Selain itu, di Situbondo kita bisa membentuk kelompok kecil peduli sampah, meski sederhana, dampaknya terasa. Beberapa kota besar memang sudah punya pengusaha swasta yang bergerak di bidang pengolahan sampah, tapi di daerah kita, inisiatif warga justru menjadi kuncinya. Komunitas ini bisa mengedukasi tetangga soal bahaya sampah stearofoam terhadap kesehatan dan lingkungan. Edukasi semacam ini penting, karena banyak yang belum paham kalau zat kimia dari plastik bisa memicu penyakit serius bila bercampur dengan makanan panas.

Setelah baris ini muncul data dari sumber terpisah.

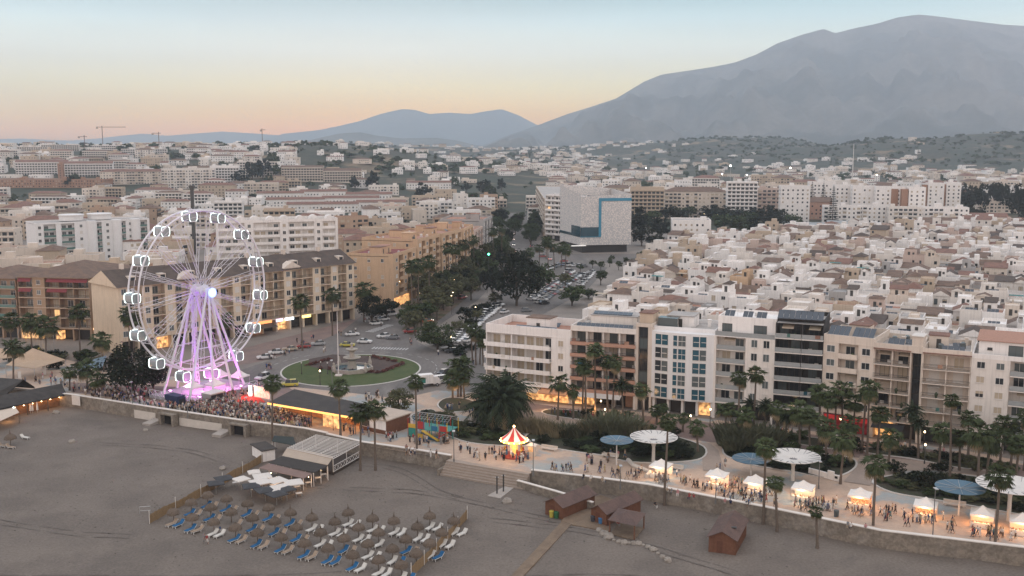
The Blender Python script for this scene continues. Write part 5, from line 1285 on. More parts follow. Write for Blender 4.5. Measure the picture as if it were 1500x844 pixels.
def araucaria(label, bx, by, ty):
    p = G(bx, by); h = Zat(bx, ty, p.y); t = thing('araucaria_tree', label, 'tree', (p.x, p.y, 0)); b = MB(); b.tube((0,0,-.3), (0,0,h), .4, .08, 7); b.build('trunk', m_bark, t); b = MB(); rr = random.Random(bx)
    n = int(h/1.5)
    for i in range(n):
        z = h*(.12+.86*i/n); r = (1-i/n)*h*.17+.4
        for k in range(9):
            a = k*.698+i*.3; d = Vector((math.cos(a), math.sin(a), 0)); w = Vector((-d.y, d.x, 0))*r*.22
            b.add([(0,0,z), d*r*.6+w+Vector((0,0,z+.15)), d*r*rr.uniform(.85,1.1)+Vector((0,0,z-.1)), d*r*.6-w+Vector((0,0,z+.15)), d*r*.6+Vector((0,0,z-.5))], [(0,1,2,3),(0,4,2)])
    b.build('crown', m_leafA, t)
for bx, by, ty in ((1188,320,264),(1205,318,266),(1219,335,270),(1165,318,272)): araucaria('tiered dark araucaria standing among the white towers', bx, by, ty)
for bx, by, r in ((1285,330,9),(1300,331,11),(1320,332,8),(1343,334,10),(1310,340,8),(1272,332,7),(1455,345,11),(1475,345,13)): tpx('green tree at the foot of the white blocks below the towers', bx, by, by-15, r, 'green', 0, group='trees below the white blocks')
rr = random.Random(55)
for bx, by, r in ((30,345,12),(12,345,10),(48,342,9),(425,462-60,10),(540,345,10),(552,340,12),(560,350,9),(590,338,9),(250,300,8),(510,372,12),(525,378,13),(505,362,9),(575,372,12),(590,368,10),(20,300,8),(102,275,9),(112,272,8),(545,280,14),(520,278,10),(620,292,12),(665,275,8),(683,282,8),(712,288,12),(720,292,10),(705,284,9),(735,280,9),(400,250,13),(385,262,14),(370,268,14),(350,270,10),(408,262,10),(230,330-40,7),(395,272,8),(1302,430,7),(1283,470,9),(1455,362,7),(1205,400,6)):
    p = G(bx, by); q = GT(bx, by); tree('tree among the roofs %s' % ('of the old town' if bx > 1000 else 'left of the avenue' if bx > 480 else 'of the left quarters'), q, r*2.1/FPX*q.y, r/FPX*q.y, rr.choice(['dark', 'green']), 0, z=q.z, trunk=.1, group='trees among the roofs')
for bx, by, r in ((868,393,6),(880,397,7),(893,391,6),(906,396,7),(917,389,6),(850,399,6),(896,384,5),(930,392,7),(940,384,8)): tpx('small round tree on the square before the perforated cube', bx, by, by-r*2, r, 'green', 0, group='trees of the square')
# far woods and scrub on the hills: uncountable
def woods(name, items, mt, seed):
    rr = random.Random(seed); b = MB(); src = [leaf_mesh(900+i, 34, 1.0, 7) for i in range(4)]
    for (x, y, r, h) in items:
        s = rr.choice(src); z = T(x, y); a = rr.uniform(0, 6); ca, sa = math.cos(a), math.sin(a)
        o = len(b.v); b.v += [(x+(p[0]*ca-p[1]*sa)*r, y+(p[0]*sa+p[1]*ca)*r, z+h*.5+p[2]*h*.62) for p in s.v]
        b.f += [[o+i for i in f] for f in s.f]; b.m += s.m
    struct(b.build(name, mt), 'stuff')
it = []
for i in range(8000):
    y = 1000+2700*rr.random(); x = rr.uniform(-.56, .56)*y; px, py = proj((x, y, T(x, y))); f = .10
    if px > 980 and T(x, y) > 18: f = .6
    if 590 < px < 740 and 234 < py < 256: f = .95
    if 740 < px < 840 and py < 250: f = .8
    if px < 560 and y > 1350: f = .40
    if 225 < px < 420 and 206 < py < 262: f = .9
    if 500 < px < 640 and 225 < py < 262: f = .5
    if 330 < px < 420 and py > 245: f = .55
    if math.sin(x*.013+y*.004)+math.sin(y*.011-x*.006) > .9: f += .3
    if T(x, y) > 30 and px > 980: f = .8
    if rr.random() < f and free(x, y, 4): it.append((x, y, rr.uniform(2.5, 6), rr.uniform(2.5, 6)) if rr.random() < .7 else (x, y, rr.uniform(5, 11), rr.uniform(6, 10)))
woods('woods', it, m_leafB, 4)
# ---------------------------------------------------------------- garden shrubs
def reed_mesh(seed, n=420, h=2.2, r=1.6, spread=.5, lw=.05):
    rr = random.Random(seed); b = MB()
    for i in range(n):
        a = rr.uniform(0, 6.3); q = r*math.sqrt(rr.random())*.8; x, y = q*math.cos(a), q*math.sin(a); hh = h*rr.uniform(.6, 1.05); dx, dy = spread*hh*(x/r+rr.uniform(-.35, .35)), spread*hh*(y/r+rr.uniform(-.35, .35))
        w = rr.uniform(.6, 1.4)*lw; c, s = math.cos(a+rr.uniform(0, 3)), math.sin(a+rr.uniform(0, 3))
        b.add([(x-w*c, y-w*s, 0), (x+w*c, y+w*s, 0), (x+dx*.45+w*c, y+dy*.45+w*s, hh*.62), (x+dx*.45-w*c, y+dy*.45-w*s, hh*.62), (x+dx, y+dy, hh)], [(0,1,2,3), (3,2,4)])
    return b
REED = [reed_mesh(i).mesh('blades', m_leafD) for i in range(2)]; ALOE = [reed_mesh(10+i, 300, 3.2, 2.0, .75, .11).mesh('stems', leafmat('tree_euphorbia', (.088,.092,.058))) for i in range(2)]
def shrub(label, p, h, r, kind, z=.1, name='shrub'):
    rr = random.Random(int(p[0]*10+p[1])); t = thing(name, label, 'shrub', (p[0], p[1], z), rr.uniform(0, 6), 'shrubs of the gardens')
    if kind in ('reed', 'aloe'):
        o = ob('blades' if kind == 'reed' else 'stems', rr.choice(REED if kind == 'reed' else ALOE), t); o.scale = (r/1.6, r/1.6, h/2.2) if kind == 'reed' else (r/2.0, r/2.0, h/3.2)
        b = MB(); b.lathe([(r*.5, 0), (r*.35, .25), (0, .3)], 8); b.build('root_clump', m_bark, t)
    else:
        o = ob('crown', rr.choice(crown_of(kind, 1)), t, (0, 0, h*.45)); o.scale = (r*1.15, r*1.1, h*.62); b = MB(); b.tube((0,0,-.1), (0,0,h*.5), .08, .03, 5); b.build('trunk', m_bark, t)
for bx, by, r, h, k in ((785,634,2.6,3.2,'reed'),(800,636,2.4,3.0,'reed'),(770,632,2.2,2.8,'reed'),(815,640,2.2,2.6,'reed'),(830,640,2.3,3,'aloe'),(850,642,2.2,3.0,'aloe'),(866,640,2.8,3.6,'reed'),(880,640,3,4.6,'aloe'),(900,640,3.3,5,'aloe'),(920,640,3.0,4.4,'aloe'),(935,642,2.4,3.6,'reed')):
    shrub('%s behind the carousel garden' % ('tan reedy clump' if k == 'reed' else 'grey-green tree euphorbia'), G(bx, by), h, r, k)
for bx, by, r, h in ((1066,652,2.6,4.4),(1082,655,3.0,4.8),(1098,655,3.2,5),(1114,656,3,4.6),(1128,656,2.8,4.2),(1075,662,2.2,3.2)): shrub('grey-green tree euphorbia by the second blue shade', G(bx, by), h, r, 'aloe')
rr = random.Random(91)
def in_px(poly, n, f):
    xs = [p[0] for p in poly]; ys = [p[1] for p in poly]; k = 0; tr = 0
    while k < n and tr < n*40:
        tr += 1; x, y = rr.uniform(min(xs), max(xs)), rr.uniform(min(ys), max(ys))
        if inpoly(x, y, poly): f(x, y, k); k += 1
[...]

Aku tahu, perubahan butuh waktu. Tapi setiap kali melihat tajin sora tersaji dengan piring yang aman dan ramah lingkungan, aku percaya langkah kecil ini akan menjadi warisan baru yang tak kalah indah dari resep aslinya.
Menjaga Rasa, Menjaga Bumi
Tajin sora adalah simbol kasih sayang dalam tradisi Madura, pelukan hangat dari tetangga, dan cerita panjang tentang kuliner Situbondo yang tak lekang dimakan waktu. Namun, jika kita ingin tradisi ini terus ada tanpa meninggalkan luka pada bumi, kita perlu beradaptasi.
Mengganti wadah sekali pakai dengan pilihan ramah lingkungan bukan berarti meninggalkan kemudahan, ini berarti memberi kesempatan pada bumi untuk bernapas lebih lama. Mungkin, kelak anak cucu kita akan mengenang bukan hanya rasa gurih kuah santan tajin sora, tapi juga kebijaksanaan generasi yang menjaganya.
Karena pada akhirnya, menjaga rasa berarti juga menjaga bumi yang memberi kita kehidupan. Dan aku ingin, setiap sendok tajin sora di masa depan tetap hadir dengan kehangatan, tanpa jejak sampah kemasan yang mengendap di tanah dan tubuh kita.